Quantum forgery attacks against OTR structures based on Simon's algorithm

TL;DR

This paper introduces a quantum forgery attack on OTR structures using Simon's algorithm, enabling efficient and high-probability forgery of ciphertexts and tags with minimal plaintext data.

Contribution

It presents the first quantum forgery attack on OTR structures leveraging Simon's algorithm, improving attack efficiency and success probability over classical methods.

Findings

Query complexity is $O(n)$

Success probability is close to 1

Effective forgery of ciphertexts and tags

Abstract

Classical forgery attacks against Offset Two-round (OTR) structures require some harsh conditions, such as some plaintext and ciphertext pairs need to be known, and the success probability is not too high. To solve these problems, a quantum forgery attack on OTR structure using Simon's algorithm is proposed.

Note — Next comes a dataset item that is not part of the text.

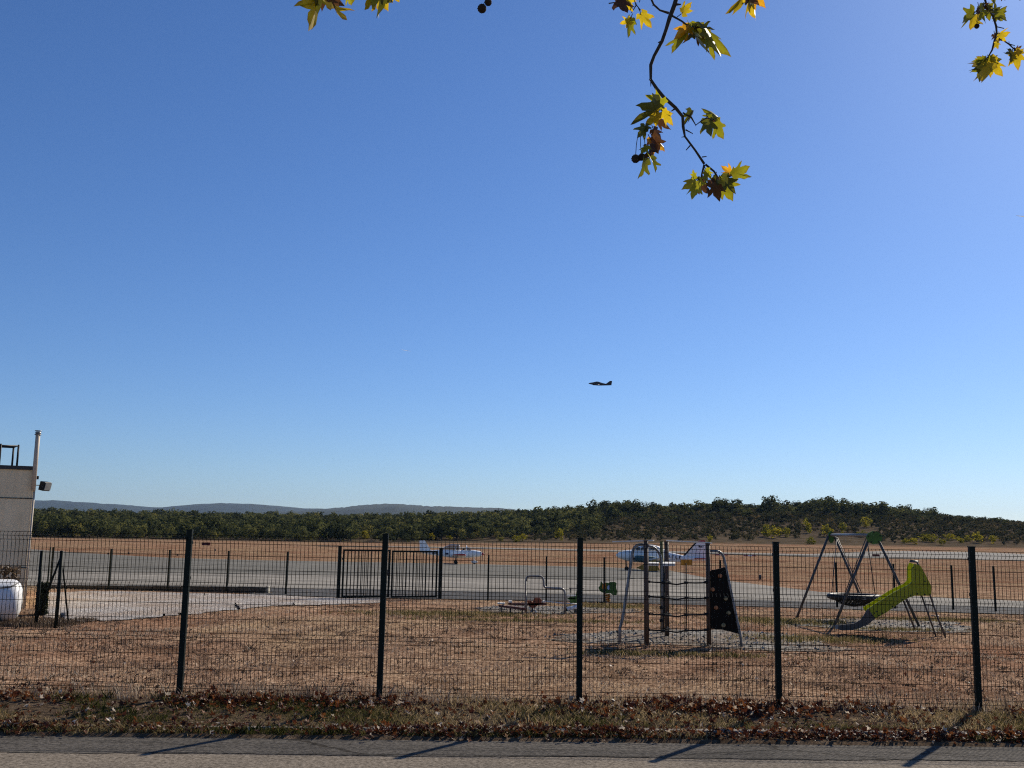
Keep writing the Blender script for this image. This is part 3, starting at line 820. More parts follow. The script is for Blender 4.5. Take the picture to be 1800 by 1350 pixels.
# rope net
ropes = [(1022.5, 1026.5, 1023.5), (1048.5, 1053, 1051), (1079, 1083, 1079.5), (1107, 1110.5, 1107)]
for a, b, c_ in ropes:
    q = MB(); q.tube([L(1138, a), L(1150, a + 1), L(1165, a + 1.6), L(1178, b - .5), L(1190, b + 1), L(1200, b - 1), L(1206, b - 2.3), L(1222, c_ + 1.2), L(1234, c_ + 1), L(1241, c_)], 0.016, 6); q.build('net_rope', M['rope'], cf)
    q = MB()
    for px, py in ((1140, a), (1241, c_), (1166, a + 1.6), (1206, b - 2.3)):
        p = L(px, py); q.tube([p + Vector((-.03, 0, 0)), p + Vector((.03, 0, 0))], 0.03, 6)
    q.build('rope_knot', M['rope'], cf)
for px, y0, y1 in ((1206, 990, 1109), (1166.5, 995, 1109)):
    q = MB(); q.tube([L(px, y0), L(px + .5, (y0 + y1) / 2), L(px, y1)], 0.014, 6); q.build('net_rope', M['rope'], cf)
q = MB()
for py in (1022, 1050, 1079, 1105): q.tube([L(1172, py - 3, 1.7), L(1180, py + 2, 1.0), L(1166, py, 0.05)], 0.013, 5)
q.build('net_rope', M['rope'], cf)
# arched tubes
def tubep(name, pts, r_=0.022, mat=None): q = MB(); q.tube(pts, r_, 8); return q.build(name, mat or M['steel'], cf)
tubep('arched_tube', [L(1136, 957, .1), L(1128, 957, .1)] + arc(L(1128, 957, .1), L(1114, 957, .1), L(1112, 972, .1)) + [L(1106, 1010, .05), L(1095, 1085, 0), L(1089.5, 1105, 0), L(1089, 1138, -.05)], 0.03)
tubep('arched_tube', [L(1136, 960, .1)] + arc(L(1140, 960, .1), L(1162, 962, .1), L(1163, 992, .1), 8) + [L(1163.5, 1040, .1), L(1165, 1112, .1)], 0.026)
tubep('arched_tube', [L(1244, 968.5, .05), L(1258, 968.5, .05)] + arc(L(1258, 968.5, .05), L(1269, 968.5, .05), L(1273, 983, .05), 8) + [L(1281, 1020, 0), L(1301, 1115, -.05), L(1306, 1152, -.1)], 0.026)
q = MB()
for px, py in ((1162.5, 1068), (1162.5, 1091), (1088, 1111)):
    p = L(px, py, .08); q.box(p, (0.07, 0.05, 0.06), bev=0.008); q.tube([p, p + Vector((0.07, 0.2, 0))], 0.012, 6)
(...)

The attacker intercept the ciphertext-tag pair $(C,T)$ between the sender and receiver, while Simon's algorithm is used to find the period of the tag generation function in OTR, then we can successfully forge new ciphertext $C'$ ($C'\ne C$) for intercepted tag $T$. For a variant of OTR structure (Pr{/o}st-OTR-Even-Mansour structure), a universal forgery attack, in which it is easy to generate the correct tag of any given message if the attacker is allowed to change a single block in it, is proposed. It first obtains the secret parameter L using Simon's algorithm, then the secret parameter L is used to find the keys $k_1$ and $k_2$, so that an attacker can forge the changed messages. It only needs several plaintext blocks to help obtain the keys to forge any messages. Performance analysis shows that the query complexity of our attack is $O(n)$, and its success probability is very close to 1.